You will not be discharging faster than 20 hours, thus you can ignore Peukert. You load is pretty constant right. If you use 100 watt hours a day, means you are only taking .34 amps at 12 volts.

Interesting...
"You will not be discharging faster than 20 hours, thus you can ignore Peukert. You load is pretty constant right. If you use 100 watt hours a day, means you are only taking .34 amps at 12 volts."

The Peukert chart I used gave me essentially the same info (I think)... "50Ah battery - Peukert discharge to 50% @ 108Wh = 103Hr@0.375A"
I took this to indicate that it would take 4.3 days to reach the 50% point without any solar output (no sun).
is this just a coincidence? I'm confused.
Thanks,
Roger

No there is a correlation. Without seeing the discharge curves for the battery in question, I can only guess.

Bu there is the deal, consumer batteries are specified at C/20, higher quality commercial and industrial batteries are rated from C/4 to C/8. Take the Rolls 24HT80 above. As a consumer battery is rated 80 AH, as a commercial battery is rated 60 AH. From a design point of view you only worry about Peukert is when you discharge faster than the specified rating.

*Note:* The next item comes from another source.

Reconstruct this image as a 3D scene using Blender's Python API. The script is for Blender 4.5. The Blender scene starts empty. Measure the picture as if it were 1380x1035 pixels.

Battery size is determined by the number of days antinomy with 5 being the minimum. You are running roughly 100 watt hours in a day, so you are looking at a 500 wh battery. 50% is 250 wh or roughly 3 days. So what AH is 500 watt hours? You don't need or want to know that until you have determined battery voltage. So at 12 volts 500 wh / 12 volts = 41.66 AH. You are not going to find a 41.66 AH battery. So you bump up to the next available size which is likely 50 AH at the C/20 rate. In your case you are only pulling .4 amps or there about which is around a C/125. So the battery is going to last longer than you calculated. However that battery has a minimum charge current requirement and your panels must be able to deliver that current.